Obi
Kogoya (20 thn) Mahasiswa Papua di Yogya yang diperlakukan bukan
seperti manusia. Ini tindakan ormas didukung Polisi pada 15 Juli 2016,
di asrama Mahasiswa Papua di Jogja.
BOUDIMI NEWS, Indonesia adalah negara
hukum. Pemerintah bertanggung jawab melindungi HAM sesuai dengan UUD 1945 Pasal
28i ayat (4) yang berbunyi: “Perlindungan, pemajuan, penegakan, dan pemenuhan
hak asasi manusia adalah tanggung jawab negara, terutama pemerintah.”
Salah satu hak warga
negara yang dijamin konstitusi adalah hak menyampaikan pendapat di muka umum
sebagaimana dijamin pada Pasal 28 UUD 1945 serta Undang-Undang Nomor 39 Tahun
1999 tentang Hak Asasi Manusia.

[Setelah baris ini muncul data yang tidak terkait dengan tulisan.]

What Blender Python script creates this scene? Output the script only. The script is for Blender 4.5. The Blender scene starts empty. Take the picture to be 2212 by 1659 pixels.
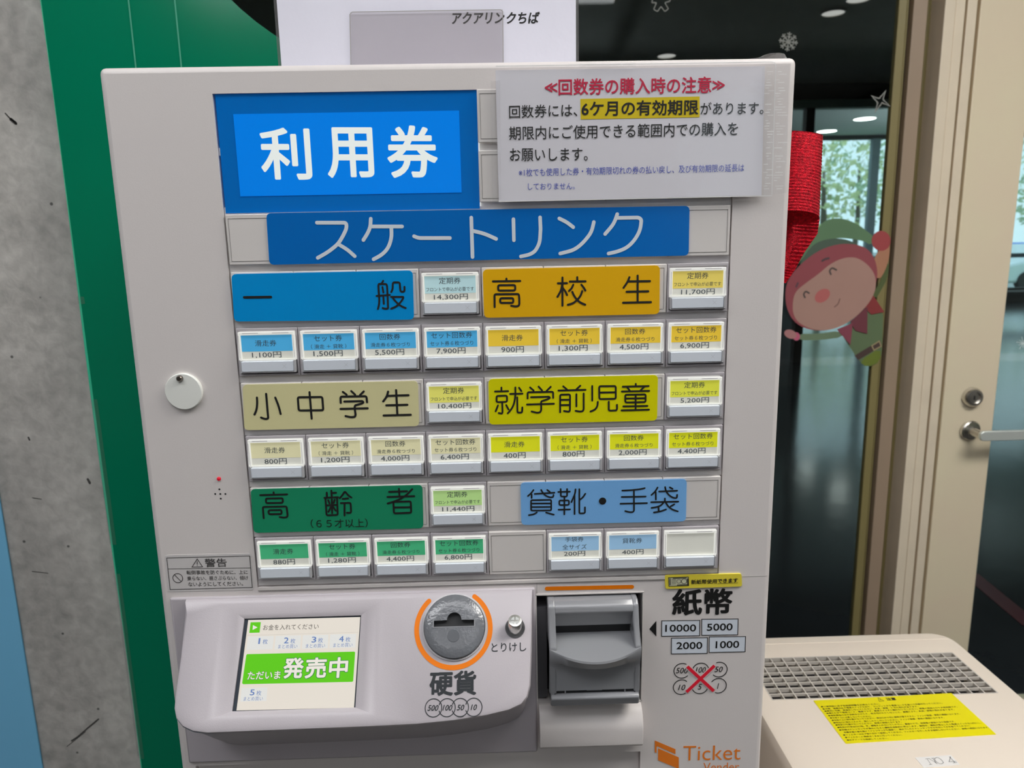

Sedang mekanismenya dijamin dalam Undang-Undang
Nomor 9 Tahun 1998 tentang Kemerdekaan Menyampaikan Pendapat di Muka Umum.
Untuk menjamin hak asasi
itu, negara telah memberikan mandat kepada pihak kepolisian sebagai pelindung,
pengayom, dan penegak hukum di dalam masyarakat. Namun, hingga hari ini hak
menyampaikan pendapat di muka umum yang dilakukan mahasiswa Papua di Yogyakarta
didiskriminasi dengan berbagai bentuk. Bahkan direpresi oleh aparat keamanan (TNI
dan POLRI) sehingga tidak dapat melaksanakan hak-hak konstitusinya.
Telah terjadi beberapa
tindakan pelanggaran hak konstitusi warga negara oleh polisi terhadap mahasiswa
Papua di Yogyakarta. Di antaranya, sebagai berikut:
1. Pengepungan asrama
Papua oleh polisi pada bulan April 2016.
Represivitas aparat (polisi) pada aksi mimbar bebas di depan asrama 2 Mei 2016 dan 30 Mei 2016.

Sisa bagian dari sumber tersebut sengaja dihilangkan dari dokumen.